Karena itu, tuntutan kesejahteraan buruh harus dipisahkan dari permasalahan upah karena tidak berkaitan dengan nilai manfaat dalam akad ijaroh. Soal kesejahteraan buruh, negara harusnya yang bertanggungjawab karena menyangkut urusan dalam mengatur kesejahteraan rakyatnya secara umum, termasuk buruh di dalamnya. Karena fungsi negara adalah menjalankan syariat Islam dengan meri'ayah atau mengurusi kesejahteraan rakyatnya, menyangkut terjaminnya kebutuhan dasar (hajatul asasiyah) berupa tercukupinya pangan, sandang dan papan. Pun menyangkut kebutuhan rakyat secara kolektif (hajatul ijtimaiyah) berupa pemenuhan kebutuhan dengan terjaminnya pendidikan, kesehatan dan keamanan secara gratis.

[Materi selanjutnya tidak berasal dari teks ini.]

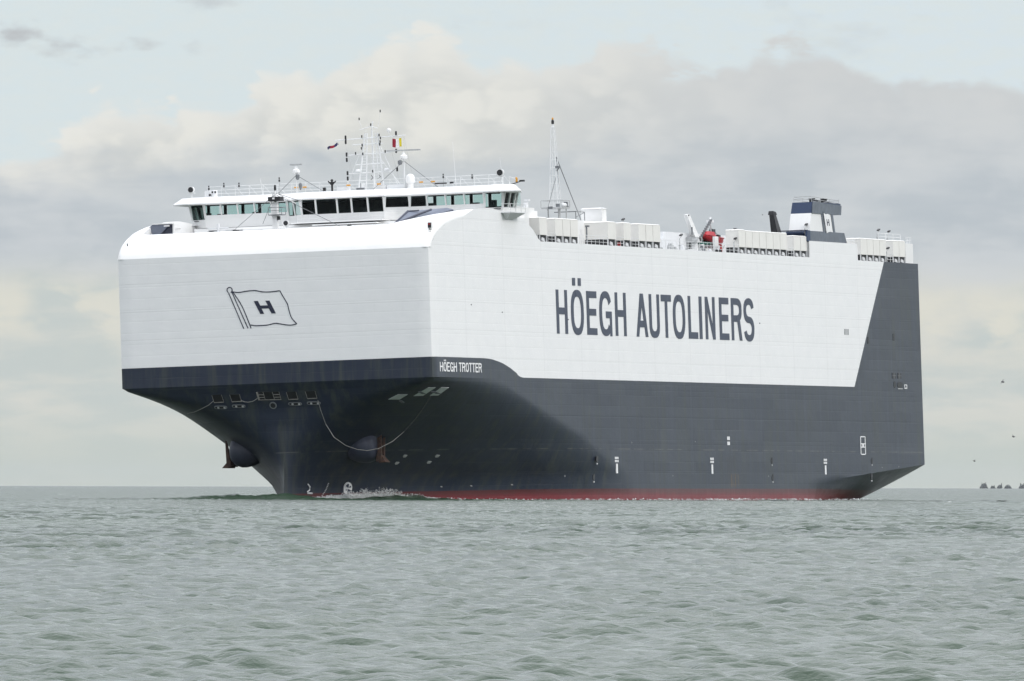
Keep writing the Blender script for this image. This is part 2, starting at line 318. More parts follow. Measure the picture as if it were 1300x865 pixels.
# ------------------------------------------------------------------ sea
def sea():
    rng = np.random.default_rng(3)
    d1 = 3 * (88 / 3) ** np.linspace(0, 1, 14)[:-1]
    d2 = [88.0]
    while d2[-1] < 1560: d2.append(d2[-1] * (1 + .00090 + .00105 * min(1, max(0, math.log(d2[-1] / 130) / math.log(8)))))
    d2 = np.array(d2)
    n3 = int(math.log(9000 / 1560) / .0045); d3 = 1560 * (9000 / 1560) ** np.linspace(0, 1, n3)[:-1]
    d4 = 9000 * (45000 / 9000) ** np.linspace(0, 1, 20)
    dist = np.concatenate([d1, d2, d3, d4])
    dr = np.gradient(dist)
    lim = math.radians(2.9)
    ac = np.arange(-lim, lim, .00026)
    out = np.radians(np.concatenate([np.array([3.2, 3.6, 4.4, 6, 8, 11]), np.arange(15, 180, 6)]))
    az = np.concatenate([-out[::-1], ac, out, [math.pi]])
    az[0] = az[0]
    R, Cn = len(dist), len(az)
    DD, AA = np.meshgrid(dist, az, indexing='ij'); DR = np.repeat(dr[:, None], Cn, 1)
    x = DD * np.sin(AA); y = DD * np.cos(AA); z = np.zeros_like(x)
    fade = np.clip((math.radians(4.2) - np.abs(AA)) / math.radians(.8), 0, 1)
    mean = math.radians(72)                                  # wind waves running obliquely across the view
    gx = np.zeros_like(x); gy = np.zeros_like(x)
    for i in range(170):
        # short steep ripples, a little longer chop, and (i >= 136) fairway waves damped near the viewer's sheltered shore
        open_ = i >= 136
        lam = 2.4 * (7.5 / 2.4) ** rng.random() if open_ else .30 * (1.3 / .30) ** rng.random() if i < 104 else 1.2 * (2.7 / 1.2) ** rng.random()
        th = mean + rng.normal() * (.55 if open_ else .75); k = 2 * math.pi / lam
        steep = (.020 if open_ else .040 if i < 104 else .0155) * (.5 + rng.random())
        amp = steep / k; ph = rng.random() * 6.283
        w = np.clip(lam / (2.2 * DR * (.30 + .70 * abs(math.sin(th)))) - 1, 0, 1)
        if open_: w = w * np.clip((DD - 150) / 330, 0, 1)
        elif i >= 104: w = w * np.clip((DD - 60) / 300, .15, 1)
        phs = k * (x * math.cos(th) + y * math.sin(th)) + ph
        wz = np.maximum(w, .8 * np.clip((DD - 900) / 600, 0, 1)) if open_ else np.maximum(w, .85)              # far off, single ripples merge: keep their heights, one sample each
        z += amp * wz * np.cos(phs)
        sw = amp * w * np.sin(phs) * .35; gx -= sw * math.cos(th); gy -= sw * math.sin(th)
    patch = np.clip(.95 + .16 * np.sin(x / 9.0 + y / 41.0 + 1.0) + .16 * np.sin(x / 17.0 - y / 63.0 + 2.2) + .14 * np.sin(y / 23.0 + .6 * np.sin(x / 13.0)), .45, 1.4)
    z *= fade * patch 
    z = z * np.clip(DD / 60, 0, 1)
    # the ship: calm hull line, bow wave, stern wake
    dx, dy = x - OX, y - OD; X = dx * sn + dy * cs; Y = -dx * cs + dy * sn
    near = (np.abs(X - 90) < 400) & (np.abs(Y) < 200)
    slick = 1 - .9 * np.exp(-((X - 205) / 30) ** 4) * np.exp(-(Y / 17.0) ** 4) * (X > 150); z *= slick
    ridge = .62 * np.exp(-((X + 1.2 + .03 * Y * Y * .25) / 2.6) ** 2) * np.exp(-(np.clip(Y, 0, 99) / 10.5) ** 2) * np.exp(-(np.clip(-Y, 0, 99) / 5.0) ** 2)
    ridge += .22 * np.exp(-((X + 3 - .35 * np.abs(Y)) / 3.2) ** 2) * np.exp(-((np.abs(Y) - 16) / 16.0) ** 2)
    hbw = 18.25 * (1 - (1 - np.clip((X - 1) / 75, 0, 1)) ** 2) ** 1.3
    gap = -Y - hbw                                            # distance outside the port waterline
    ridge += np.where(gap > -2, .75 * np.exp(-((X - 20) / 6.5) ** 2) * np.exp(-((gap - .9) / 1.8) ** 2), 0)
    z += ridge * near
    foam = np.exp(-(np.clip(gap, 0, 99) / .8) ** 2) * (gap > -1.5) * (X > 5) * (X < 175) * .55
    foam += np.exp(-((X - 215) / 26) ** 2) * np.exp(-((np.abs(Y) - 13) / 3.5) ** 2) * .55
    foam *= near
    foam += np.clip((z - .20) / .06, 0, .8) * (DD > 800) * (~(near & (ridge > .05)))
    co = np.stack([x + gx * fade, y + gy * fade, z], -1).reshape(-1, 3)
    idx = np.arange(R * Cn).reshape(R, Cn)
    q = np.stack([idx[:-1, :-1], idx[:-1, 1:], idx[1:, 1:], idx[1:, :-1]], -1).reshape(-1, 4)[:, ::-1]
    seam = np.stack([idx[:-1, -1], idx[:-1, 0], idx[1:, 0], idx[1:, -1]], -1)[:, ::-1]
    q = np.concatenate([q, seam])
    me = bpy.data.meshes.new('sea'); me.vertices.add(len(co)); me.vertices.foreach_set('co', co.astype(np.float32).ravel())
    me.loops.add(q.size); me.loops.foreach_set('vertex_index', q.astype(np.int32).ravel())
    me.polygons.add(len(q)); me.polygons.foreach_set('loop_start', np.arange(0, q.size, 4, dtype=np.int32))
    me.update(calc_edges=True); me.polygons.foreach_set('use_smooth', np.ones(len(q), bool))
    at = me.attributes.new('foam', 'FLOAT', 'POINT'); at.data.foreach_set('value', foam.astype(np.float32).ravel())
    at = me.attributes.new('chop', 'FLOAT', 'POINT'); at.data.foreach_set('value', np.clip((DD - 170) / 380, 0, 1).astype(np.float32).ravel())
    at = me.attributes.new('viewer_tilt', 'FLOAT', 'POINT'); at.data.foreach_set('value', (np.clip((DD - 250) / 1300, 0, 1) * slick).astype(np.float32).ravel())
    at = me.attributes.new('gain', 'FLOAT', 'POINT'); at.data.foreach_set('value', (1 + np.clip((DR - .15) / .26, 0, 5) * slick).astype(np.float32).ravel())
    m = bpy.data.materials.new('sea_water'); m.use_nodes = True; b = m.node_tree.nodes['Principled BSDF']; q_ = G(m.node_tree)
    pos = q_.n('ShaderNodeNewGeometry').outputs['Position']
    def mp(sc_, rot=0.0):
        n = q_.n('ShaderNodeMapping'); n.inputs['Scale'].default_value = sc_; n.inputs['Rotation'].default_value = (0, 0, rot); q_.put(n.inputs[0], pos); return n.outputs[0]
    big = q_.noise(mp((.02, .012, 0)), 1.0, 3, .5)
    c = q_.mix(q_.ss(big, .35, .65), (.031, .056, .035), (.043, .070, .044))
    af = q_.n('ShaderNodeAttribute', attribute_name='foam').outputs['Fac']
    fo = q_.m('MULTIPLY', af, q_.ss(q_.noise(mp((1.1, .7, 1)), 1.0, 5, .65), .46, .62), clamp=True)
    c = q_.mix(fo, c, (.72, .75, .73))
    q_.put(b.inputs['Base Color'], c)
    q_.put(b.inputs['Roughness'], q_.m('MULTIPLY_ADD', fo, .5, .07)); b.inputs['IOR'].default_value = 1.333
    r1 = q_.noise(mp((1.5, 2.6, 1), .45), 1.0, 5, .62); r2 = q_.noise(mp((.42, .75, .3), .3), 1.0, 3, .5); r3 = q_.noise(mp((6, 9, 1), .6), 1.0, 3, .55)
    ch_ = q_.n('ShaderNodeAttribute', attribute_name='chop').outputs['Fac']
    hgt = q_.m('ADD', q_.m('ADD', q_.m('MULTIPLY', r1, q_.m('MULTIPLY_ADD', ch_, .08, .05)), q_.m('MULTIPLY', r2, q_.m('MULTIPLY_ADD', ch_, .12, .06))), q_.m('MULTIPLY', r3, .022))
    bp = q_.n('ShaderNodeBump'); bp.inputs['Strength'].default_value = .8; bp.inputs['Distance'].default_value = 1.0
    q_.put(bp.inputs['Height'], hgt); q_.put(b.inputs['Normal'], bp.outputs[0])
    # ripples steeper than the sheet's own spacing can carry: their slopes are restored on the normal
    sp_ = q_.n('ShaderNodeSeparateXYZ'); q_.put(sp_.inputs[0], q_.n('ShaderNodeNewGeometry').outputs['Normal'])
    ga = q_.n('ShaderNodeAttribute', attribute_name='gain').outputs['Fac']
    le_ = q_.n('ShaderNodeAttribute', attribute_name='viewer_tilt').outputs['Fac']      # normals leaned towards the viewer to darken the water, most far off
    nv = q_.n('ShaderNodeVectorMath', operation='NORMALIZE'); q_.put(nv.inputs[0], q_.vec(q_.m('MULTIPLY', sp_.outputs[0], ga), q_.m('SUBTRACT', q_.m('MULTIPLY', sp_.outputs[1], ga), q_.m('MULTIPLY_ADD', le_, .13, .065)), sp_.outputs[2]))
    q_.put(bp.inputs['Normal'], nv.outputs[0])
    me.materials.append(m)
    o = bpy.data.objects.new('sea', me); COL.objects.link(o); tag(o, 'choppy grey green sea reaching from the viewer to the horizon', None, None, 'structure')
sea()

# ------------------------------------------------------------------ the ship
ship = bpy.data.objects.new('car_carrier', None); COL.objects.link(ship); ship.matrix_world = SHIP_M
tag(ship, 'huge blunt-bowed white and grey car carrier ship steaming across the sea', 'ship')
HB = 18.25; ZK = 12.95; L_ = 198.4
KZ = [(-3,1.16),(0,1.16),(1,1.14),(2,1.045),(3,.926),(4,.81),(5,.68),(6,.565),(7,.461),(8,.367),(9,.285),(10,.203),(11,.121),(11.5,.08),(12,.043),(12.3,.024),(12.6,.010),(12.95,.003)]
XS = [(-3,1.0),(0,1.2),(2,1.5),(5,1.9),(8,1.9),(10,1.5),(11,1.1),(12,.6),(12.95,0)]
PP = [(0,1.9),(4,1.8),(8,1.5),(10,1.35),(12.95,1.25)]
BD = [(0,76.),(2.2,73),(4.2,65),(6.3,57),(9.2,41.),(11.4,30.5),(12.95,23.5)]
def kz(Z): return float(np.interp(Z, [a for a, _ in KZ], [b for _, b in KZ]))
def xf(Z): return float(np.interp(Z, [a for a, _ in BD], [b for _, b in BD]))
def xstem(Z): return float(np.interp(Z, [a for a, _ in XS], [b for _, b in XS]))
def pw(Z): return float(np.interp(Z, [a for a, _ in PP], [b for _, b in PP]))
def bow_x(Y, Z):                              # X of the flared bow surface at (Y, Z)
    v = min(abs(Y) / HB, 1); x0 = xstem(Z)
    return x0 + (xf(Z) - x0) * (1 - max(0, 1 - v ** (1 / kz(Z))) ** (1 / pw(Z)))
def bow_p(Y, Z, off=0.0):                     # point on the bow, pushed out along its normal
    e = .03; p = Vector((bow_x(Y, Z), Y, Z))
    a = Vector((bow_x(Y + e, Z), Y + e, Z)) - Vector((bow_x(Y - e, Z), Y - e, Z)); b = Vector((bow_x(Y, Z + e), Y, Z + e)) - Vector((bow_x(Y, Z - e), Y, Z - e))
    n = a.cross(b).normalized()
    if n.x > 0: n = -n
    return p + n * off, n
PROF = [(0, 27.3), (.3, 27.95), (1.0, 28.75), (2.9, 29.65), (5.3, 30.4), (9.3, 31.1), (14, 31.6), (18, 31.85), (22, 32.0)]
HUMP = [(22, 32.0), (25.5, 31.87), (29.4, 31.64), (32, 31.42), (33.8, 31.2), (36.1, 30.75), (38.7, 29.83), (40.4, 28.95), (41.1, 28.62)]
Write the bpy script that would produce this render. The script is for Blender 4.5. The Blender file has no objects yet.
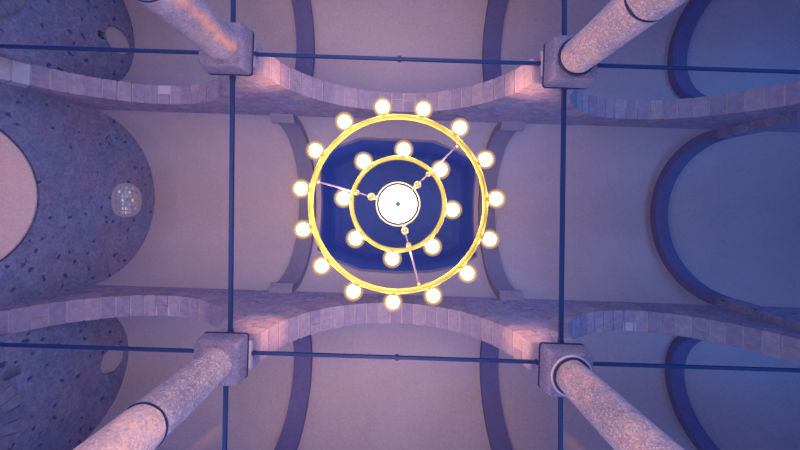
import bpy, bmesh, math, random
from mathutils import Vector, Matrix
random.seed(7)
PI = math.pi
C = bpy.context.scene.collection
# ------------------------------------------------------------------ units
# plan units: 1 unit = 1.6 cm, x along the nave, y across it, z measured from the top of the capitals.
U = 0.016
ZF = -423.5                       # floor level
K = 0.0240                        # the two arcades are slightly staggered: the plan is a little out of square
def P(x, y, z):
    return Vector(((x + K * y - 1.72) * U, y * U, (z - ZF) * U))

# ------------------------------------------------------------------ materials
def nodes(name):
    m = bpy.data.materials.new(name); m.use_nodes = True
    nt = m.node_tree
    b = nt.nodes['Principled BSDF']
    return m, nt, b
def ramp(nt, stops, fac):
    r = nt.nodes.new('ShaderNodeValToRGB')
    e = r.color_ramp.elements
    while len(e) > 1: e.remove(e[-1])
    e[0].position, e[0].color = stops[0][0], (*stops[0][1], 1)
    for p, c in stops[1:]:
        n = e.new(p); n.color = (*c, 1)
    nt.links.new(fac, r.inputs['Fac'])
    return r
def noise(nt, scale, detail=4, rough=.6, vec=None):
    n = nt.nodes.new('ShaderNodeTexNoise')
    n.inputs['Scale'].default_value = scale; n.inputs['Detail'].default_value = detail
    n.inputs['Roughness'].default_value = rough
    if vec is not None: nt.links.new(vec, n.inputs['Vector'])
    return n
def pos(nt):
    return nt.nodes.new('ShaderNodeNewGeometry').outputs['Position']
def mix(nt, mode, fac, a, b):
    n = nt.nodes.new('ShaderNodeMixRGB'); n.blend_type = mode
    for s, v in ((n.inputs['Fac'], fac), (n.inputs['Color1'], a), (n.inputs['Color2'], b)):
        if isinstance(v, (int, float)): s.default_value = v
        elif isinstance(v, tuple): s.default_value = (*v, 1)
        else: nt.links.new(v, s)
    return n.outputs['Color']
def bump(nt, b, h, strength=.3, dist=.02):
    n = nt.nodes.new('ShaderNodeBump'); n.inputs['Strength'].default_value = strength
    n.inputs['Distance'].default_value = dist
    nt.links.new(h, n.inputs['Height']); nt.links.new(n.outputs['Normal'], b.inputs['Normal'])
def flat(name, col, rough=.6, metal=0, emit=None, es=0):
    m, nt, b = nodes(name)
    b.inputs['Base Color'].default_value = (*col, 1); b.inputs['Roughness'].default_value = rough
    b.inputs['Metallic'].default_value = metal
    if emit:
        b.inputs['Emission Color'].default_value = (*emit, 1); b.inputs['Emission Strength'].default_value = es
    return m
def mottled(name, c1, c2, scale=2.0, rough=.9, bs=.15, fine=22.0, spec=.15):
    m, nt, b = nodes(name); p = pos(nt)
    n1 = noise(nt, scale, 5, .6, p); n2 = noise(nt, fine, 3, .6, p)
    r = ramp(nt, [(.3, c1), (.7, c2)], n1.outputs['Fac'])
    r2 = ramp(nt, [(.25, (.82, .82, .84)), (.75, (1.08, 1.07, 1.06))], n2.outputs['Fac'])
    nt.links.new(mix(nt, 'MULTIPLY', 1.0, r.outputs['Color'], r2.outputs['Color']), b.inputs['Base Color'])
    b.inputs['Roughness'].default_value = rough; b.inputs['Specular IOR Level'].default_value = spec
    bump(nt, b, n2.outputs['Fac'], bs, .01)
    return m
def rubble(name, base1, base2, pit, size=4.2):
    """coursed rubble: voronoi stones in varied tints, thin joints, sparse dark pits"""
    m, nt, b = nodes(name); p = pos(nt)
    mp = nt.nodes.new('ShaderNodeMapping'); mp.inputs['Scale'].default_value = (1, 1, 1.35)
    nt.links.new(p, mp.inputs['Vector'])
    v = nt.nodes.new('ShaderNodeTexVoronoi'); v.inputs['Scale'].default_value = size
    nt.links.new(mp.outputs['Vector'], v.inputs['Vector'])
    e = nt.nodes.new('ShaderNodeTexVoronoi'); e.feature = 'DISTANCE_TO_EDGE'; e.inputs['Scale'].default_value = size
    nt.links.new(mp.outputs['Vector'], e.inputs['Vector'])
    sep = nt.nodes.new('ShaderNodeSeparateColor'); nt.links.new(v.outputs['Color'], sep.inputs['Color'])
    tint = ramp(nt, [(0, base1), (.6, base2), (1, tuple(x * 1.1 for x in base2))], sep.outputs['Red'])
    joint = ramp(nt, [(.0, (1.18, 1.16, 1.1)), (.07, (1, 1, 1))], e.outputs['Distance'])
    col = mix(nt, 'MULTIPLY', 1.0, tint.outputs['Color'], joint.outputs['Color'])
    n0 = noise(nt, .9, 3, .55, p)
    lf = ramp(nt, [(.36, (.88, .99, 1.05)), (.64, (1.1, 1.0, .98))], n0.outputs['Fac'])
    col = mix(nt, 'MULTIPLY', 1.0, col, lf.outputs['Color'])
    n2 = noise(nt, 14, 5, .65, p)
    g = ramp(nt, [(.3, (.72, .72, .76)), (.7, (1.15, 1.15, 1.12))], n2.outputs['Fac'])
    col = mix(nt, 'MULTIPLY', 1.0, col, g.outputs['Color'])
    pv = nt.nodes.new('ShaderNodeTexVoronoi'); pv.inputs['Scale'].default_value = 4.4
    wob = mix(nt, 'ADD', .2, p, noise(nt, 7, 2, .5, p).outputs['Color'])
    nt.links.new(wob, pv.inputs['Vector'])
    ps = nt.nodes.new('ShaderNodeSeparateColor'); nt.links.new(pv.outputs['Color'], ps.inputs['Color'])
    near = ramp(nt, [(.16, (.9, .9, .9)), (.27, (0, 0, 0))], pv.outputs['Distance'])
    some = ramp(nt, [(.42, (0, 0, 0)), (.44, (1, 1, 1))], ps.outputs['Green'])
    mask = mix(nt, 'MULTIPLY', 1.0, near.outputs['Color'], some.outputs['Color'])
    col = mix(nt, 'MIX', mask, col, pit)
    nt.links.new(col, b.inputs['Base Color'])
    b.inputs['Roughness'].default_value = .95; b.inputs['Specular IOR Level'].default_value = .1
    inv = mix(nt, 'SUBTRACT', 1.0, n2.outputs['Color'], mask)
    bump(nt, b, inv, .5, .03)
    return m
def dressed(name, dark, mid, light):
    """arch stones: every block its own tint, speckled"""
    m, nt, b = nodes(name); p = pos(nt)
    g = nt.nodes.new('ShaderNodeNewGeometry')
    r = ramp(nt, [(0, dark), (.5, mid), (1, light)], g.outputs['Random Per Island'])
    n2 = noise(nt, 9, 6, .7, p)
    k = ramp(nt, [(.3, (.75, .74, .78)), (.7, (1.2, 1.17, 1.13))], n2.outputs['Fac'])
    nt.links.new(mix(nt, 'MULTIPLY', 1.0, r.outputs['Color'], k.outputs['Color']), b.inputs['Base Color'])
    b.inputs['Roughness'].default_value = .92; b.inputs['Specular IOR Level'].default_value = .12
    bump(nt, b, n2.outputs['Fac'], .45, .02)
    return m
def granite(name, base, speck_d, speck_l, sc=1.0, streak=None, blobs=.80):
    m, nt, b = nodes(name); p = pos(nt)
    n1 = noise(nt, 26 * sc, 6, .85, p); n2 = noise(nt, 5, 4, .6, p)
    v = nt.nodes.new('ShaderNodeTexVoronoi'); v.inputs['Scale'].default_value = 60 * sc; nt.links.new(p, v.inputs['Vector'])
    r = ramp(nt, [(.36, speck_d), (.47, base), (.55, base), (.66, speck_l)], n1.outputs['Fac'])
    r2 = ramp(nt, [(.32, (.78, .78, .88)), (.68, (1.28, 1.08, .98))], n2.outputs['Fac'])
    col = mix(nt, 'MULTIPLY', 1.0, r.outputs['Color'], r2.outputs['Color'])
    sep = nt.nodes.new('ShaderNodeSeparateColor'); nt.links.new(v.outputs['Color'], sep.inputs['Color'])
    some = ramp(nt, [(blobs, (0, 0, 0)), (blobs + .1, (.75, .75, .75))], sep.outputs['Blue'])
    col = mix(nt, 'MIX', some.outputs['Color'], col, speck_l)
    if streak:                                   # streak of warm light painted down one side of the shaft
        tc = nt.nodes.new('ShaderNodeTexCoord'); sx = nt.nodes.new('ShaderNodeSeparateXYZ'); nt.links.new(tc.outputs['Object'], sx.inputs[0])
        at = nt.nodes.new('ShaderNodeMath'); at.operation = 'ARCTAN2'; nt.links.new(sx.outputs['Y'], at.inputs[0]); nt.links.new(sx.outputs['X'], at.inputs[1])
        n3 = noise(nt, 9, 5, .7, p)
        def op(o, a, b_):
            q = nt.nodes.new('ShaderNodeMath'); q.operation = o
            for sk, vv in zip(q.inputs, (a, b_)):
                if isinstance(vv, (int, float)): sk.default_value = vv
                else: nt.links.new(vv, sk)
            return q.outputs[0]
        wob = op('MULTIPLY', op('SUBTRACT', n3.outputs['Fac'], .5), 1.1)
        dist = op('ABSOLUTE', op('ADD', op('SUBTRACT', at.outputs[0], streak), wob), 0)
        mk = ramp(nt, [(.04, (.8, .8, .8)), (.22, (.45, .45, .45)), (.46, (0, 0, 0))], dist)
        col = mix(nt, 'MIX', mk.outputs['Color'], col, mix(nt, 'MULTIPLY', 1.0, r2.outputs['Color'], (.95, .52, .38)))
    nt.links.new(col, b.inputs['Base Color'])
    b.inputs['Roughness'].default_value = .6; b.inputs['Specular IOR Level'].default_value = .35
    bump(nt, b, n1.outputs['Fac'], .5, .015)
    return m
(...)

Tuntutan upah minimum kabupaten/kota/regional tidak perlu terjadi karena syariat Islam akan menyerahkan sesuai upah pada akad ijarohnya masing-masing antara kedua belah pihak yang berakad (perusahaan dan pekerja). Jika perusahaan melanggar akadnya, selain bisa diadukan kepada pengadilan, negara pun memiliki kewenangan menyampaikan peringatan Allah Swt. Sebagaimana dalam hadis qudsi dari Abu Hurairah radhiallahu ‘anhu, Nabi shallallahu ‘alaihi wa sallam meriwayatkan, bahwa Allah berfirman:
ثَلاَثَةٌ أَنَا خَصْمُهُمْ يَوْمَ الْقِيَامَةِ… وَرَجُلٌ اسْتَأْجَرَ أَجِيرًا فَاسْتَوْفَى مِنْهُ وَلَمْ يُعْطِ أَجْرَهُ
“Ada tiga orang, yang akan menjadi musuh-Ku pada hari kiamat: … orang yang mempekerjakan seorang buruh, si buruh memenuhi tugasnya, namun dia tidak memberikan upahnya (yang sesuai).” (HR. Bukhari 2227 dan Ibn Majah 2442).